# What is asked:
All lines in the data bearing the string "More" should be identified and copied.

>>>>>

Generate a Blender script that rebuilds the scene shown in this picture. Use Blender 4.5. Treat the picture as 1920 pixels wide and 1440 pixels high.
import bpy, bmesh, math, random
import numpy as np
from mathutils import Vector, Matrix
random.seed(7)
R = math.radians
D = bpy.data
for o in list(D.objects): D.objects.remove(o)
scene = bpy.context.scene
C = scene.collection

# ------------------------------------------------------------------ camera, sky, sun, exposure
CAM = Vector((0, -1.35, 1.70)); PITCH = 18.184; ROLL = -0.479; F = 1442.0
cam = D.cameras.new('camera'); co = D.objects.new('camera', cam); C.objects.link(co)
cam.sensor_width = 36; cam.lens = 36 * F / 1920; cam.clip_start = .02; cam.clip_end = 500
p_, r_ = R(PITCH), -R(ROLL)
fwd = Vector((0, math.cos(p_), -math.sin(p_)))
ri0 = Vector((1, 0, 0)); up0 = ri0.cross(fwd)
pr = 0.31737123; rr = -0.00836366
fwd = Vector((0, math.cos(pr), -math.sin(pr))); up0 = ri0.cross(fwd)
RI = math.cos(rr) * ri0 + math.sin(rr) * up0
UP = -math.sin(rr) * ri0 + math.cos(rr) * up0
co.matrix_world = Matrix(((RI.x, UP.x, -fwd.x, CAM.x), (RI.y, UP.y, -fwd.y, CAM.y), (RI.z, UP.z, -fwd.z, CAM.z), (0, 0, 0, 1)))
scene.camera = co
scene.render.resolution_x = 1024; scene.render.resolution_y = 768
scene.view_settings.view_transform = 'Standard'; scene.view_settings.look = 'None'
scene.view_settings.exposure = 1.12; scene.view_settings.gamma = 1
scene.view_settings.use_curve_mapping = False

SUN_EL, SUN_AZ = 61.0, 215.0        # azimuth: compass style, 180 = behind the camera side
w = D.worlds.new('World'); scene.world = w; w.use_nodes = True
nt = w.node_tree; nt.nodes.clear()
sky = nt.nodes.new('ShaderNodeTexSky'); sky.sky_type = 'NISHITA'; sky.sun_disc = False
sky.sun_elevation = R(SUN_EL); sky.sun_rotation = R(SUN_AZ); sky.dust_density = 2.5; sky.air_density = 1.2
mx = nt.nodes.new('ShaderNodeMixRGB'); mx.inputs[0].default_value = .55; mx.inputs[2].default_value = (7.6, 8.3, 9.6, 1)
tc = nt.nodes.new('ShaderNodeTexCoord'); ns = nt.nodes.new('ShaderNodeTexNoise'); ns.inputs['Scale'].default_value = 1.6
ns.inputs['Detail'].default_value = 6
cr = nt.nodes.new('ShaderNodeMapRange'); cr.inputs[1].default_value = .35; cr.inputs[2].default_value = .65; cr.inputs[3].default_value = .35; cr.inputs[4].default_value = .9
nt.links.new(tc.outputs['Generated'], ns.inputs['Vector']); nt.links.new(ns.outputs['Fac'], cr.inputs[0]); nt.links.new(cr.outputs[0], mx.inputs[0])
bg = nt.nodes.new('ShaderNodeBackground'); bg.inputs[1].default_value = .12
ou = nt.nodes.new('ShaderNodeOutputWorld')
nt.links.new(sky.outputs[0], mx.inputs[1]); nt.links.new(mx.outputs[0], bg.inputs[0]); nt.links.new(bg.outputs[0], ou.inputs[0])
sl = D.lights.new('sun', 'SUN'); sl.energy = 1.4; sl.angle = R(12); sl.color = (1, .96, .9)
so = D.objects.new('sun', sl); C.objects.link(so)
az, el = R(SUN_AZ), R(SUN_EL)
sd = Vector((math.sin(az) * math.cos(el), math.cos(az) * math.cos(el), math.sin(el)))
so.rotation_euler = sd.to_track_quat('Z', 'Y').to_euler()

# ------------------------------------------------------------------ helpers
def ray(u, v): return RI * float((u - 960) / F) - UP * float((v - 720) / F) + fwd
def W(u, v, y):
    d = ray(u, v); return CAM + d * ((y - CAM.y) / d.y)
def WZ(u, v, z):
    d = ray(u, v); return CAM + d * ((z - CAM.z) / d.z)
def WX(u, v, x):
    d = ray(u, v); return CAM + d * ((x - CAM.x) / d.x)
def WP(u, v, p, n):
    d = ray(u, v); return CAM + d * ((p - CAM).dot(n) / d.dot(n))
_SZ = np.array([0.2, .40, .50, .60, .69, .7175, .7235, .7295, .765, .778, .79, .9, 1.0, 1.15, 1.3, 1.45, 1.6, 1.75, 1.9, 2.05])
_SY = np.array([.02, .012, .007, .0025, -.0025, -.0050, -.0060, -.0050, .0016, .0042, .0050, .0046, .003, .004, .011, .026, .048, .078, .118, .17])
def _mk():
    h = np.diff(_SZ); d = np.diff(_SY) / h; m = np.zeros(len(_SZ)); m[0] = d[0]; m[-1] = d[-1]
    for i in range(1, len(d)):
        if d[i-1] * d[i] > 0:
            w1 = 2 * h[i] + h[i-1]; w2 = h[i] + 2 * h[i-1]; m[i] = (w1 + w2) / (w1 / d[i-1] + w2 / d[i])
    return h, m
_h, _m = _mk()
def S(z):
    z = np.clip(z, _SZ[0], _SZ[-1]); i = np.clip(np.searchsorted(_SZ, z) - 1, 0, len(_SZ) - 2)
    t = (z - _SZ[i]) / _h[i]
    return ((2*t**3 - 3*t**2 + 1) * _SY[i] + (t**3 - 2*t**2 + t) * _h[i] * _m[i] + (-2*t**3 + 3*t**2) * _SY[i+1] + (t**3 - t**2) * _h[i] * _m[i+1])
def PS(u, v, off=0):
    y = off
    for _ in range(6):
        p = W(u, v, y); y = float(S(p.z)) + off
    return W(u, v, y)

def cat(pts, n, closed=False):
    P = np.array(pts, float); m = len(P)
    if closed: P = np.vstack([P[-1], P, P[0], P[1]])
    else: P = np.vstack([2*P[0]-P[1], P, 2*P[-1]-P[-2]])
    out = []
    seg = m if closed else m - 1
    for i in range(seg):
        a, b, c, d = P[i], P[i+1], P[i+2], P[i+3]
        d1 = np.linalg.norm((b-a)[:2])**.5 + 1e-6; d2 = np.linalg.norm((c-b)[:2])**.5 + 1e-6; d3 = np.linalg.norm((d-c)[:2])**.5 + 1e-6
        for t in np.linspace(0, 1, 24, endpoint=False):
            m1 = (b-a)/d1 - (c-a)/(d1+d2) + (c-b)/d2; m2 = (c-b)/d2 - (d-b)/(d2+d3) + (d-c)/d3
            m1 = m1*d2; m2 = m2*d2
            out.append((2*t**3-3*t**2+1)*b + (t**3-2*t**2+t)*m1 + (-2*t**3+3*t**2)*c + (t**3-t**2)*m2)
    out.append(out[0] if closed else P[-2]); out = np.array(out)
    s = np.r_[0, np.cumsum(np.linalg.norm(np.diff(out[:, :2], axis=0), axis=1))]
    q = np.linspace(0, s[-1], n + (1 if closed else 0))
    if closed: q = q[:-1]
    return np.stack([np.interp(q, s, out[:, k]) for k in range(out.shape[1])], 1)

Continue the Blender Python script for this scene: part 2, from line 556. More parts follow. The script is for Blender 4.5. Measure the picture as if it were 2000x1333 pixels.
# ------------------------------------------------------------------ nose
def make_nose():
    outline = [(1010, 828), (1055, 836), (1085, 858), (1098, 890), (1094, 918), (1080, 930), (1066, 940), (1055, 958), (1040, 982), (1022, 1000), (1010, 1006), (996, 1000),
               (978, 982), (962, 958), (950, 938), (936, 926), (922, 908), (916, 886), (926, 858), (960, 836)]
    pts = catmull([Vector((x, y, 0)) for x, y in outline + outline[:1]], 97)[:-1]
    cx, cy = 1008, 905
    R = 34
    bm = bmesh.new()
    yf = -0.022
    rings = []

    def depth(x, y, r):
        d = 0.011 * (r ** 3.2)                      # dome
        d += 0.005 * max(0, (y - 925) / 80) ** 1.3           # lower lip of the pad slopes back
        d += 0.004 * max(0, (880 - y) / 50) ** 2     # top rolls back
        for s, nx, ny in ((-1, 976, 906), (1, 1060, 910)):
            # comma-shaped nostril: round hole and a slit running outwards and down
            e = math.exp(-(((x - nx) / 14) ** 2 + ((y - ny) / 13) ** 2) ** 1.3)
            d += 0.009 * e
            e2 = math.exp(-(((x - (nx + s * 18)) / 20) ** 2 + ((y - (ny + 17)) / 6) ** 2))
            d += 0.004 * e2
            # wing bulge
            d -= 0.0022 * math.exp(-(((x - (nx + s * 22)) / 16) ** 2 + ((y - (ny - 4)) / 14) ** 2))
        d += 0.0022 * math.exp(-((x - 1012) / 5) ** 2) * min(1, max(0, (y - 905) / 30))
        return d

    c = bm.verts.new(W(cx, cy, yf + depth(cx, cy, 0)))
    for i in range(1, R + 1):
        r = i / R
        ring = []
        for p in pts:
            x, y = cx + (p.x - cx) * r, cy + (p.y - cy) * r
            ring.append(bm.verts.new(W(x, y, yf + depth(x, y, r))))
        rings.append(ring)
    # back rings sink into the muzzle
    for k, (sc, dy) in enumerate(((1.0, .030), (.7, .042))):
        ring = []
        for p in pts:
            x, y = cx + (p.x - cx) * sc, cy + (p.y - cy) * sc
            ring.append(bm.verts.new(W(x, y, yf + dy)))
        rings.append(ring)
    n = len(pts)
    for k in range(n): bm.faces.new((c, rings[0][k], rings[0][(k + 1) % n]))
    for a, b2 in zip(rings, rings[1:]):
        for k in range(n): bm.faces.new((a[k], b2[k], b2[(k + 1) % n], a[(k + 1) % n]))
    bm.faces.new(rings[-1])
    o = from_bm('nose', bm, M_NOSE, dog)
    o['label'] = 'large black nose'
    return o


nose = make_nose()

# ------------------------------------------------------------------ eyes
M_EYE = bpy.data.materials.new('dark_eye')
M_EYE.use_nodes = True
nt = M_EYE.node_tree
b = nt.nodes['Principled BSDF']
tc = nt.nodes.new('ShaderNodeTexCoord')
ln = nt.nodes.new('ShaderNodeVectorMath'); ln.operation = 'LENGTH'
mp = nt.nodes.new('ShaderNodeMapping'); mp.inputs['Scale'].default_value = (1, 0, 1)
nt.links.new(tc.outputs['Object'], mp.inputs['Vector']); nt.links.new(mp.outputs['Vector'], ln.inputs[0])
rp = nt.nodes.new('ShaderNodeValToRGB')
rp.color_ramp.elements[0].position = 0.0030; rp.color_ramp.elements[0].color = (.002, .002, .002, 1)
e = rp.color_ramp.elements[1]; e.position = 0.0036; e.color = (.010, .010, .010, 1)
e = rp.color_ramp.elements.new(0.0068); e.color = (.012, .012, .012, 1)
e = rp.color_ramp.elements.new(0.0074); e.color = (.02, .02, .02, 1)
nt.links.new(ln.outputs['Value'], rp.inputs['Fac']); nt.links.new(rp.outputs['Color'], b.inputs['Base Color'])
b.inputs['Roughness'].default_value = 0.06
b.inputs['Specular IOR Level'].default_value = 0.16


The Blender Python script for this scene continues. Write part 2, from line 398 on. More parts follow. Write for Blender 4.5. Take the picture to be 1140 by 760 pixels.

<<<<<

# Response to this exercise:
Continue the Blender Python script for this scene: part 2, from line 556. More parts follow. The script is for Blender 4.5. Measure the picture as if it were 2000x1333 pixels.
The Blender Python script for this scene continues. Write part 2, from line 398 on. More parts follow. Write for Blender 4.5. Take the picture to be 1140 by 760 pixels.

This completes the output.